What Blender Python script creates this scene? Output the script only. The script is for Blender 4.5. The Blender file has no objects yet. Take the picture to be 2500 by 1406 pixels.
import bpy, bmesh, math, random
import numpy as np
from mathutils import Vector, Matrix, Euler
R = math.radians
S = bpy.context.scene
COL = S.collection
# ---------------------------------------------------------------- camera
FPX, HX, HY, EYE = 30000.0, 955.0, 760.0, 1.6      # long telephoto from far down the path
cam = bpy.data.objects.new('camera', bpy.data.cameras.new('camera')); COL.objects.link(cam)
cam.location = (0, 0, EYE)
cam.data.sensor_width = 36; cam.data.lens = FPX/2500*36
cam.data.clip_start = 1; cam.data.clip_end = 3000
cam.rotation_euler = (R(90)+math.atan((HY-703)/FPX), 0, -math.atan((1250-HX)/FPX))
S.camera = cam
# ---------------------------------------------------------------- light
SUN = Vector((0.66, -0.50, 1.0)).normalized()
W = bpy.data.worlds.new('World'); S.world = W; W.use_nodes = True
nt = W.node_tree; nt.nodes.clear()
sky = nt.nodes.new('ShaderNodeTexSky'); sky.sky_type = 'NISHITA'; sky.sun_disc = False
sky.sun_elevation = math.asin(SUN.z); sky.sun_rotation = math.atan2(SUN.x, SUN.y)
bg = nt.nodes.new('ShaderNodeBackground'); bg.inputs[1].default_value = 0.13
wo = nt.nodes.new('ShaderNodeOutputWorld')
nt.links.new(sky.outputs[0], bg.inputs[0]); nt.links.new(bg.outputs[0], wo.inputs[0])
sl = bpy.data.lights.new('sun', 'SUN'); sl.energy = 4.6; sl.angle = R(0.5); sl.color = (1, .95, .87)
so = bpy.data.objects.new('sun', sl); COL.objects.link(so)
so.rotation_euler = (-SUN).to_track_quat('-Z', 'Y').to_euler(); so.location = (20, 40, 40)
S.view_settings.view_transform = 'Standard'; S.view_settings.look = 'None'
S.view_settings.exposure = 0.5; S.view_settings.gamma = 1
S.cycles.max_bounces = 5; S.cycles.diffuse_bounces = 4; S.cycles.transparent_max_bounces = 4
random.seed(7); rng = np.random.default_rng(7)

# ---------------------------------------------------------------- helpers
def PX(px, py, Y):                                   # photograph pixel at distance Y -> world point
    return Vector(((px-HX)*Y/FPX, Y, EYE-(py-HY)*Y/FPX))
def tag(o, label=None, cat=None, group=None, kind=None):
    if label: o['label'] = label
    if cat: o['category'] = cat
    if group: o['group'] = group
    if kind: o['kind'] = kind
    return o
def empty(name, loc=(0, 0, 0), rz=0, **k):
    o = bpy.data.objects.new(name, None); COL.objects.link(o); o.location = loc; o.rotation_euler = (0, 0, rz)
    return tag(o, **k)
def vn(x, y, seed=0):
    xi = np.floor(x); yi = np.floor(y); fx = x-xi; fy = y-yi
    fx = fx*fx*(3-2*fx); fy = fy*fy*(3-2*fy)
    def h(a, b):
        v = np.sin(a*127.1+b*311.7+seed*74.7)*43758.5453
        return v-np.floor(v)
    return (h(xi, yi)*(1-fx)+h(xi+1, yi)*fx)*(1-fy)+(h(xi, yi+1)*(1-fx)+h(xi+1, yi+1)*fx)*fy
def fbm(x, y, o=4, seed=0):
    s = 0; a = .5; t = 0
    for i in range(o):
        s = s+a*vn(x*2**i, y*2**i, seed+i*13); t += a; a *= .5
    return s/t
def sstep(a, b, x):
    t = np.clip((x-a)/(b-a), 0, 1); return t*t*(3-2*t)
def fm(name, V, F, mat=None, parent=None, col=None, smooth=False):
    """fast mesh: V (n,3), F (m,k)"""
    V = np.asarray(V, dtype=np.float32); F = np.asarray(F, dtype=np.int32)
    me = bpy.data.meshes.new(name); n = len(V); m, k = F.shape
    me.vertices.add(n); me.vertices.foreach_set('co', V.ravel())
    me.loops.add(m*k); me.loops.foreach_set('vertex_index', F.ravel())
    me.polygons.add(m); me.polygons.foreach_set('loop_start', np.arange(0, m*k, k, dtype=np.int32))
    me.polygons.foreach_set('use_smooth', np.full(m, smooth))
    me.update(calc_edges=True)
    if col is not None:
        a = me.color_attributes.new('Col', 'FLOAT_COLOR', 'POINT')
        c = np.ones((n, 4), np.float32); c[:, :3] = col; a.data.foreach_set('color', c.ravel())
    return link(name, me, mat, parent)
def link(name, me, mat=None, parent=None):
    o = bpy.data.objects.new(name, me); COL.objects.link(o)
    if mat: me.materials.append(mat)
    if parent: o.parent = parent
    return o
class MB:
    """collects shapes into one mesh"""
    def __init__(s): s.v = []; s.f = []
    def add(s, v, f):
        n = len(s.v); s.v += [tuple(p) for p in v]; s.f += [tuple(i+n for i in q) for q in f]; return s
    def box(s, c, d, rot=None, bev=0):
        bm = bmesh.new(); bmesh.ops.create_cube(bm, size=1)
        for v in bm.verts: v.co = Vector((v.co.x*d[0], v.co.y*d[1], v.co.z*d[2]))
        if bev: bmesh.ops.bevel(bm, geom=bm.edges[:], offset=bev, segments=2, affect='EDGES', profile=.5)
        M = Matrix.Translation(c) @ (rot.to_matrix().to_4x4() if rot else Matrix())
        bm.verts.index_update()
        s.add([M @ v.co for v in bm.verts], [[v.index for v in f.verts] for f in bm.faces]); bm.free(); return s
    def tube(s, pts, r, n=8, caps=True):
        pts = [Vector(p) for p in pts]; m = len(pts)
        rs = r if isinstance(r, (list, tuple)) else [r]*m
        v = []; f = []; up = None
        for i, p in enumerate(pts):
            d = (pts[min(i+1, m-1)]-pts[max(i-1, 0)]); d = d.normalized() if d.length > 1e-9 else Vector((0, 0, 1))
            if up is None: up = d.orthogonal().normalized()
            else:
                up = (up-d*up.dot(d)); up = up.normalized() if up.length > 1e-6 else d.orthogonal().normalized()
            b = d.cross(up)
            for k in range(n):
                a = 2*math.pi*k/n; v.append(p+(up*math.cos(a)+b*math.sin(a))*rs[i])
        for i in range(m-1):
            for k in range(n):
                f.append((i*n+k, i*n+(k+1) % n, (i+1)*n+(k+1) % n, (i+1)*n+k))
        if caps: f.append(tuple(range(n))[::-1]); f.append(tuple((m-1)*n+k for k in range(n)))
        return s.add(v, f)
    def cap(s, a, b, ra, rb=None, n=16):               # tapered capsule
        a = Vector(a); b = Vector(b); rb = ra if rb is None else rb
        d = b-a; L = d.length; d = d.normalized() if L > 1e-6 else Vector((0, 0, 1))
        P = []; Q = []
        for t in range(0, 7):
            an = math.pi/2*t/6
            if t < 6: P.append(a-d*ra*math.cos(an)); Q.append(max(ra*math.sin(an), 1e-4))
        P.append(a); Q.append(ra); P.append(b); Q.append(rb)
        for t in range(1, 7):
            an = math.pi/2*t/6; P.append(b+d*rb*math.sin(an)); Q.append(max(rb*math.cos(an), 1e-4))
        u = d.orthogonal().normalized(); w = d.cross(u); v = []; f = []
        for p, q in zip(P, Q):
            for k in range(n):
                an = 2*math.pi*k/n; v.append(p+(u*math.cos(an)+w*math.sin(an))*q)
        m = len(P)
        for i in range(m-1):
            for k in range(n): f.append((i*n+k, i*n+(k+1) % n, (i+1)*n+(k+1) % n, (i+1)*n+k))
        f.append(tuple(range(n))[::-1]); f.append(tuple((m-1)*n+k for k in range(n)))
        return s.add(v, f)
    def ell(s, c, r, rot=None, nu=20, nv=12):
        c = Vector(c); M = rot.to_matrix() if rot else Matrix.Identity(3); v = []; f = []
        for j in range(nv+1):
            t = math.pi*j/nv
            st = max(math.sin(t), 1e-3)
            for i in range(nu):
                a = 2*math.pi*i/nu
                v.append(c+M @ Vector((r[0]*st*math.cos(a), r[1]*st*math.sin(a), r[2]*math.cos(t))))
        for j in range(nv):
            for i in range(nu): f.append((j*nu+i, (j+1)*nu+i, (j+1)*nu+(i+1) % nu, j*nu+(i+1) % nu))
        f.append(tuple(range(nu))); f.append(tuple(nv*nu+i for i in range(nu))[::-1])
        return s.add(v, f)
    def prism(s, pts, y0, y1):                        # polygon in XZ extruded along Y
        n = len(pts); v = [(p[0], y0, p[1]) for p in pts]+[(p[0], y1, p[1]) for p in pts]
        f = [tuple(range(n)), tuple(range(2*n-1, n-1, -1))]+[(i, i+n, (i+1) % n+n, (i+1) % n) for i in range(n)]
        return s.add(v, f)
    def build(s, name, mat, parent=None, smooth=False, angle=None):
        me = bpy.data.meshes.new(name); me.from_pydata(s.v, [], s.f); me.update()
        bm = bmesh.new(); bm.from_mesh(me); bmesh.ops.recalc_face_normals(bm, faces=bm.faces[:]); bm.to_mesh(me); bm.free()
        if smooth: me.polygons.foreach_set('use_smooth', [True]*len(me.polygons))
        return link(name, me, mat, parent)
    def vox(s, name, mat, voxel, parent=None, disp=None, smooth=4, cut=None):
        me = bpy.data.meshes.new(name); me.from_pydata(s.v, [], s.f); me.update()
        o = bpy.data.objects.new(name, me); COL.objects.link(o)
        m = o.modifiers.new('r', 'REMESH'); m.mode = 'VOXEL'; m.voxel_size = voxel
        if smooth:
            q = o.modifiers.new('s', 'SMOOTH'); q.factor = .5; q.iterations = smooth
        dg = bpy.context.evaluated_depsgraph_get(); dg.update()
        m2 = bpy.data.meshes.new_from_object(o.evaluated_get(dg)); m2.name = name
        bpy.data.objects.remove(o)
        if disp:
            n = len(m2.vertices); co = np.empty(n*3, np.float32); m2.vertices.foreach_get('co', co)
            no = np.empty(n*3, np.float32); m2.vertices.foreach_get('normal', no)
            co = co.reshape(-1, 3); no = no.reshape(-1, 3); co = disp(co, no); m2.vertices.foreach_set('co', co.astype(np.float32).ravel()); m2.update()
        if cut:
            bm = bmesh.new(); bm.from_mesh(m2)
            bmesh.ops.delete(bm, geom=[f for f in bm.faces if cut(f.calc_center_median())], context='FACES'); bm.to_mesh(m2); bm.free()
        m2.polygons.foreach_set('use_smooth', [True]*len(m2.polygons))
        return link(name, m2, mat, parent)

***

§ WHAT IS NEEDED
Quote verbatim the opening lines of the listing above, ending with the line where "random.seed(7); rng = np.random.default_rng(7)" appears; include both endpoints and nothing more.

§ SOLUTION TO THIS TASK
What Blender Python script creates this scene? Output the script only. The script is for Blender 4.5. The Blender file has no objects yet. Take the picture to be 2500 by 1406 pixels.
import bpy, bmesh, math, random
import numpy as np
from mathutils import Vector, Matrix, Euler
R = math.radians
S = bpy.context.scene
COL = S.collection
# ---------------------------------------------------------------- camera
FPX, HX, HY, EYE = 30000.0, 955.0, 760.0, 1.6      # long telephoto from far down the path
cam = bpy.data.objects.new('camera', bpy.data.cameras.new('camera')); COL.objects.link(cam)
cam.location = (0, 0, EYE)
cam.data.sensor_width = 36; cam.data.lens = FPX/2500*36
cam.data.clip_start = 1; cam.data.clip_end = 3000
cam.rotation_euler = (R(90)+math.atan((HY-703)/FPX), 0, -math.atan((1250-HX)/FPX))
S.camera = cam
# ---------------------------------------------------------------- light
SUN = Vector((0.66, -0.50, 1.0)).normalized()
W = bpy.data.worlds.new('World'); S.world = W; W.use_nodes = True
nt = W.node_tree; nt.nodes.clear()
sky = nt.nodes.new('ShaderNodeTexSky'); sky.sky_type = 'NISHITA'; sky.sun_disc = False
sky.sun_elevation = math.asin(SUN.z); sky.sun_rotation = math.atan2(SUN.x, SUN.y)
bg = nt.nodes.new('ShaderNodeBackground'); bg.inputs[1].default_value = 0.13
wo = nt.nodes.new('ShaderNodeOutputWorld')
nt.links.new(sky.outputs[0], bg.inputs[0]); nt.links.new(bg.outputs[0], wo.inputs[0])
sl = bpy.data.lights.new('sun', 'SUN'); sl.energy = 4.6; sl.angle = R(0.5); sl.color = (1, .95, .87)
so = bpy.data.objects.new('sun', sl); COL.objects.link(so)
so.rotation_euler = (-SUN).to_track_quat('-Z', 'Y').to_euler(); so.location = (20, 40, 40)
S.view_settings.view_transform = 'Standard'; S.view_settings.look = 'None'
S.view_settings.exposure = 0.5; S.view_settings.gamma = 1
S.cycles.max_bounces = 5; S.cycles.diffuse_bounces = 4; S.cycles.transparent_max_bounces = 4
random.seed(7); rng = np.random.default_rng(7)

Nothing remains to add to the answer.